Problem to work on ▸ Write out the full listing exactly as given, minus the images.
[Start Material provided]
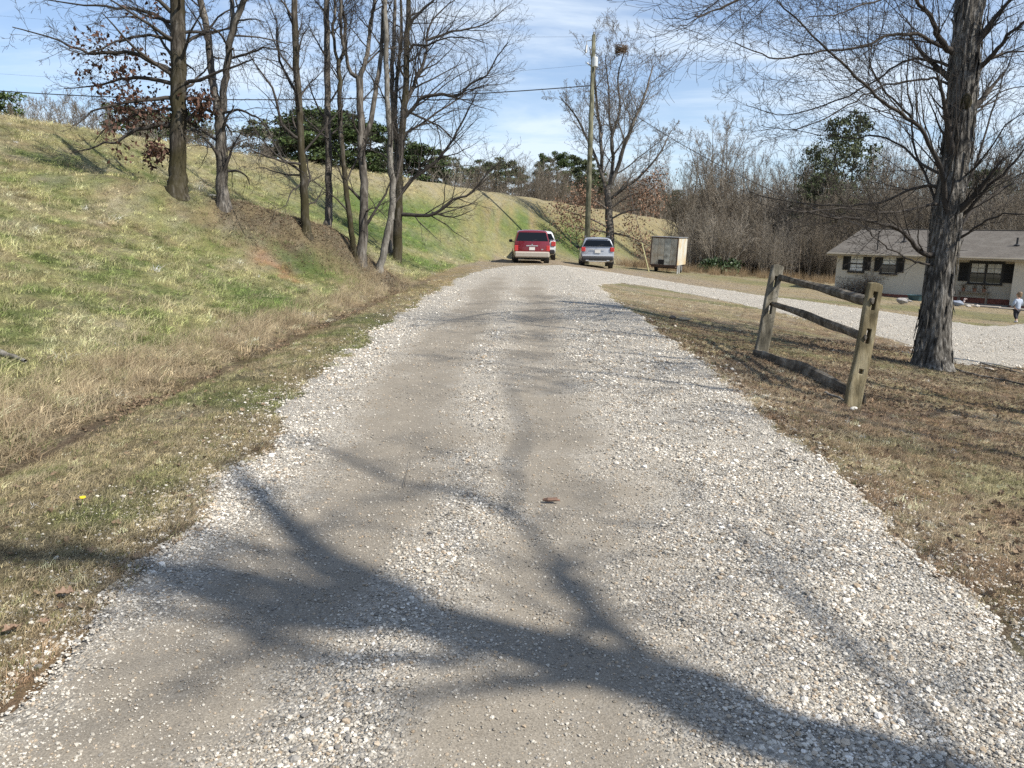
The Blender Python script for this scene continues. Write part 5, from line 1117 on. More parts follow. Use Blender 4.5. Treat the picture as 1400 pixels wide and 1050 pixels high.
def wire(name, pts, r, label, sag=0, n=24):
    c = []; 
    for a, b in zip(pts[:-1], pts[1:]):
        for i in range(n): t = i/n; q = a.lerp(b, t); q.z -= sag*4*t*(1-t); c.append(q)
    c.append(pts[-1]); o = Vector(c[0]); ob = MB().tube([p-o for p in c], r, 5).build(name, M_WIRE); ob.location = o; tag(ob, label, 'cable'); return ob
wire('phone_cable', [P(808, 117, PD), P(-60, 120, PD+2)], .035, 'thick dark cable sagging from the utility pole across the left sky', sag=.85, n=40)
wire('power_line', [P(811, 50, PD), P(-60, 16, PD+10)], .006, 'thin uppermost wire from the pole top running to the left', sag=.6)
wire('power_line', [P(810, 88, PD), P(-60, 96, PD+6)], .006, 'thin middle wire from the pole running to the left', sag=1.0)
mast = house.matrix_basis @ Vector((ur, .35, EA+1.33)) if False else HO+HU*ur+HV*.35+Vector((0, 0, GB+EA+1.33))
wire('service_drop', [P(811, 117, PD), mast], .022, 'cable dropping from the utility pole to the roof mast of the house', sag=.9)
ga = P(889, 356, 50); ga.z = float(H(ga.x, ga.y))
wire('guy_wire', [P(811, 60, PD), ga], .014, 'guy wire running down from the pole top to its yellow sleeve', sag=.0)
d_ = (P(811, 60, PD)-ga).normalized(); o = MB().tube([Vector((0, 0, 0)), d_*2.0], .032, 8).build('guy_guard', plain('yellow_plastic', (.38, .345, .14), .5)); o.location = ga+Vector((-.05, -.05, 0)); tag(o, 'yellow plastic sleeve on the guy wire beside the box trailer', 'guy guard')

# ------------------------------------------------------------------ box trailer
M_PLY = plain('weathered_plywood', (.40, .365, .29), .85, var=.25, vs=2.5, bump=.3, bs=20, dirt=(.30, .24, .16), dirts=2.2)
M_ALU = plain('stained_white_panel', (.50, .475, .40), .6, var=.12, vs=2, dirt=(.48, .34, .16), dirts=1.3)
M_RUST = plain('rusty_frame', (.075, .045, .03), .85, var=.4, vs=8); M_TYRE = plain('tyre_rubber', (.018, .018, .018), .85, var=.2); M_DKHOLE = plain('dark_hole', (.01, .008, .007), .9)
TD = 52; tb_ = P(888, 362, TD); TA = R(24)
tb_.z = float(H(tb_.x+.8, tb_.y-.5)); TW, TL, TH, TZ = 1.82, 2.9, 1.85, .50
trl = empty('box_trailer', tb_, -0.0, label='weathered plywood box trailer with stained white side at the edge of the wood', cat='trailer')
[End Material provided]
Answer to the exercise ▸
The Blender Python script for this scene continues. Write part 5, from line 1117 on. More parts follow. Use Blender 4.5. Treat the picture as 1400 pixels wide and 1050 pixels high.
def wire(name, pts, r, label, sag=0, n=24):
    c = []; 
    for a, b in zip(pts[:-1], pts[1:]):
        for i in range(n): t = i/n; q = a.lerp(b, t); q.z -= sag*4*t*(1-t); c.append(q)
    c.append(pts[-1]); o = Vector(c[0]); ob = MB().tube([p-o for p in c], r, 5).build(name, M_WIRE); ob.location = o; tag(ob, label, 'cable'); return ob
wire('phone_cable', [P(808, 117, PD), P(-60, 120, PD+2)], .035, 'thick dark cable sagging from the utility pole across the left sky', sag=.85, n=40)
wire('power_line', [P(811, 50, PD), P(-60, 16, PD+10)], .006, 'thin uppermost wire from the pole top running to the left', sag=.6)
wire('power_line', [P(810, 88, PD), P(-60, 96, PD+6)], .006, 'thin middle wire from the pole running to the left', sag=1.0)
mast = house.matrix_basis @ Vector((ur, .35, EA+1.33)) if False else HO+HU*ur+HV*.35+Vector((0, 0, GB+EA+1.33))
wire('service_drop', [P(811, 117, PD), mast], .022, 'cable dropping from the utility pole to the roof mast of the house', sag=.9)
ga = P(889, 356, 50); ga.z = float(H(ga.x, ga.y))
wire('guy_wire', [P(811, 60, PD), ga], .014, 'guy wire running down from the pole top to its yellow sleeve', sag=.0)
d_ = (P(811, 60, PD)-ga).normalized(); o = MB().tube([Vector((0, 0, 0)), d_*2.0], .032, 8).build('guy_guard', plain('yellow_plastic', (.38, .345, .14), .5)); o.location = ga+Vector((-.05, -.05, 0)); tag(o, 'yellow plastic sleeve on the guy wire beside the box trailer', 'guy guard')

# ------------------------------------------------------------------ box trailer
M_PLY = plain('weathered_plywood', (.40, .365, .29), .85, var=.25, vs=2.5, bump=.3, bs=20, dirt=(.30, .24, .16), dirts=2.2)
M_ALU = plain('stained_white_panel', (.50, .475, .40), .6, var=.12, vs=2, dirt=(.48, .34, .16), dirts=1.3)
M_RUST = plain('rusty_frame', (.075, .045, .03), .85, var=.4, vs=8); M_TYRE = plain('tyre_rubber', (.018, .018, .018), .85, var=.2); M_DKHOLE = plain('dark_hole', (.01, .008, .007), .9)
TD = 52; tb_ = P(888, 362, TD); TA = R(24)
tb_.z = float(H(tb_.x+.8, tb_.y-.5)); TW, TL, TH, TZ = 1.82, 2.9, 1.85, .50
trl = empty('box_trailer', tb_, -0.0, label='weathered plywood box trailer with stained white side at the edge of the wood', cat='trailer')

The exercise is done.